Cognitive justice and the African and global commons was the theme for the 5th Department of Science and Technology (DST)/National Research Foundation (NRF), South African Research Chair in Development Education retreat at Unisa from 24 to 30 November 2012.

With a resounding African start gathering key speakers from various disciplines, the retreat calls that, amongst others, education and its link with development to be revisited. In her opening address, Professor Catherine Odora Hoppers, incumbent of the DST/NRF SARChI Chair said, “What we need to share, echo, assert and implement are deep visions of education capable of interrogating development, rather than being its drowsy bed-fellow”.

Excited by what this retreat promises, Professor Mandla Makhanya, Principal and Vice-Chancellor, fully supports the initiative, more so as Unisa finds itself at a very interesting juncture in its strategic development. “The Chair’s thinking about knowledge, learning, innovation, social justice and human agency within the context of a knowledge economy and information society resonates strongly with the university’s objectives.”
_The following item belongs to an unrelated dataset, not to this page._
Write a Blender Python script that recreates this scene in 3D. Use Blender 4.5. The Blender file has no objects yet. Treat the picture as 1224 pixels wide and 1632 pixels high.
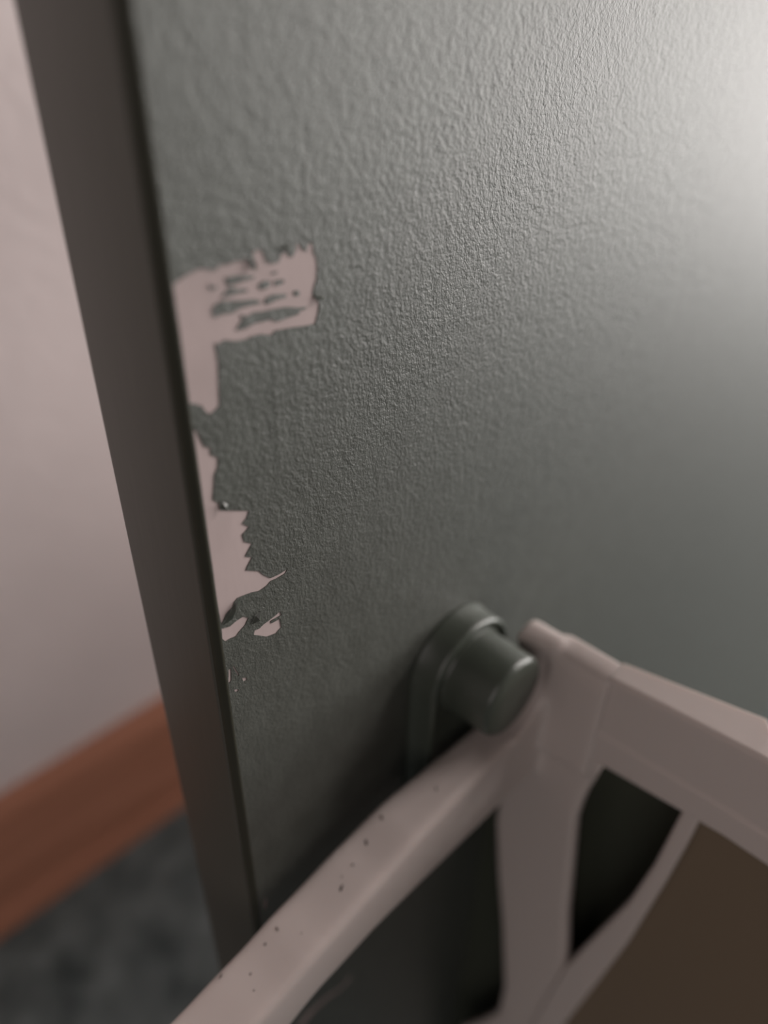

Before the days of deep conversation ahead, a dinner gala was be held on 26 November 2012 with representation from the Thabo Mbeki Foundation and a keynote address by the Honourable Professor Shepherd Mayatula, Chairperson of the Portfolio Committee on Education and Training.


Committing to a marriage of indigenous and modern knowledge

It was fitting that Sotho South African singer-songwriter Vusi Mahlasela crooned out his song Silang mabele at the special gala dinner in honour of the 5th Department of Science and Technology (DST)/National Research Foundation (NRF), South African Research Chair in Development Education retreat on 26 November. Translated as crushing corn, it’s a traditional folk song about getting down to work and, on another level, a call to fight poverty all over the world. Not just poverty in its raw sense, but perhaps poverty of the mind too.
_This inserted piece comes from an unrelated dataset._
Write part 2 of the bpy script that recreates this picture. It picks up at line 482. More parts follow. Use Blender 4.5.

It’s clear that the time to roll up our sleeves and focus on knowledge production and human development is here. And whilst the wheels turn for this strategic value of the SARChI Chair, poverty of the mind that lacks understanding of indigenous knowledge systems (IKS) will see a shift too.
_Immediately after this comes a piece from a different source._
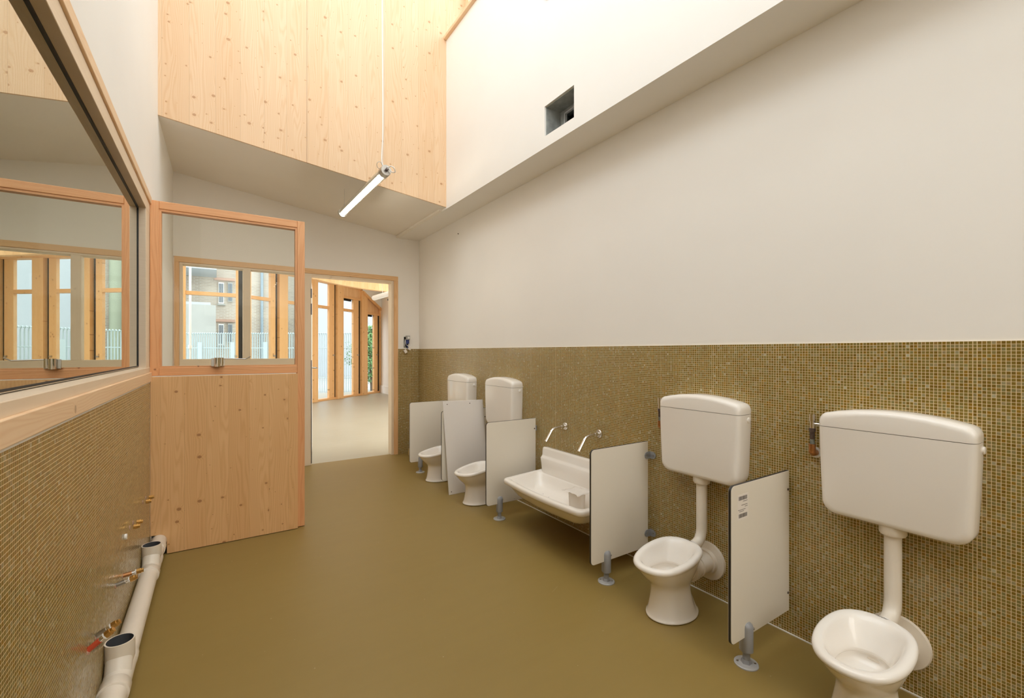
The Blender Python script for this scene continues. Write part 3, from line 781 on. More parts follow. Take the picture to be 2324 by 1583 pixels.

Speaking at the dinner, Professor Shepherd Mayatula, Chairperson of the Portfolio Committee on Education and Training said, “We are called upon not to look down on our indigenous people who are still practising the role of being custodians of our culture. We are called upon to respect and acknowledge them as experts in their field.  This is the time for us to put on new spectacles and commit to a marriage of indigenous and modern knowledge.”

With IKS contributing to advancement of knowledge and innovation, Prof. Catherine Odora Hoppers (incumbent of the DST/NRF SARChI Chair) is calling on the need for new thinking in curriculum, research and community engagement. (See picture gallery below for more.)

Mayatula is delighted by the presence of IKS practitioners at the retreat and how theory is being unpacked and spelt out. He believes that the values of ubuntu will carry the conversations to where it should be. “Do not do anything for yourself, do it for others. And this is what an African home lives by through the simplest of things, such as preparing meals. You don’t say there are five of us and then you count how much to prepare. No. You always expect somebody to come and you serve,” he said.

Fully supporting this initiative and its underlying theme, Cognitive justice and the African and global commons, Professor Narend Baijnath, Pro-Vice-Chancellor, said “This underlines our university’s commitment to building on our collective legacy, to celebrate and preserve our indigenous knowledge heritage, and, participate in, and contribute to, the global and African commons.”

The goals of SARChI as inscripted into its mandate have been to advance the frontiers of knowledge through focused research in identified fields or problem areas, and create new research career pathways for highly skilled, high quality young and mid-career researchers, as well as stimulate strategic research across the knowledge spectrum.

The task for researchers is not an easy one as the interface between research and development is caught in between those who want IKS as a commodity and those who value IKS as a way of life plus a commodity.  At the core of the development of IKS lies the challenge of bringing South African citizens, who are the masses in this country, into the innovation systems in the 21st century without casting them aside just because they cannot read and write, cannot decipher the codes in the scientific frame, or are just not western enough.

Comments

Return from the retreat

I am not long returned from Catherine’s week-long retreat at UNISA on Indigenous Knowledge Systems, Cognitive Justice and the African and Global Commons. I would like to thank Catherine for the invitation. I am sure Jarl would have loved to have been there. The retreat was excellently organised by Professor Catherine and the staff in her SARCHI Chair in Development Education at UNISA. The retreat was attended by distinguished fellows from many countries (Chile, USA, Canada, Netherlands, Sweden, Norway) and included presentations from a wide cross-section of South African higher education, and collaborative projects between Indigenous knowledge holders (elders, healers, Bushmen, storytellers, women, etc) and higher education funded through the National Research Foundation and the Department of Science and Technology in the Republic of South Africa. In my view the retreat definitely made the case for greater consideration of IKS in national innovation system policies which of course immediately raises lots of procedural questions which Catherine will now provide advice to the Government about. The distinguished fellows are to assist her in this task over the coming weeks.  This is a great opportunity for Catherine’s Chair, the UNISA, IKS as a different world view on innovation and learning, for the South African commons and as a consequence for innovation in the global commons. For Pascal Catherine’s project highlights many things around the notion of space and the plurality of learning and knowledge creation and its dissemination which we have yet to consider practically in any of our work on the ground in regions and in universities. Nevertheless, it also seems to me we certainly have the skills to pursue a challenge of this kind for both domestic and global commons. Its attractive because it values diversity, history, culture, creativity and fairness.  It has the possibility of tackling some deep seated problems globally and locally and it has the possibility of shifting, to some degree, the approach we take in western societies in particular to higher education learning, research and innovation.  There are lessons in it for governments, business, science and places.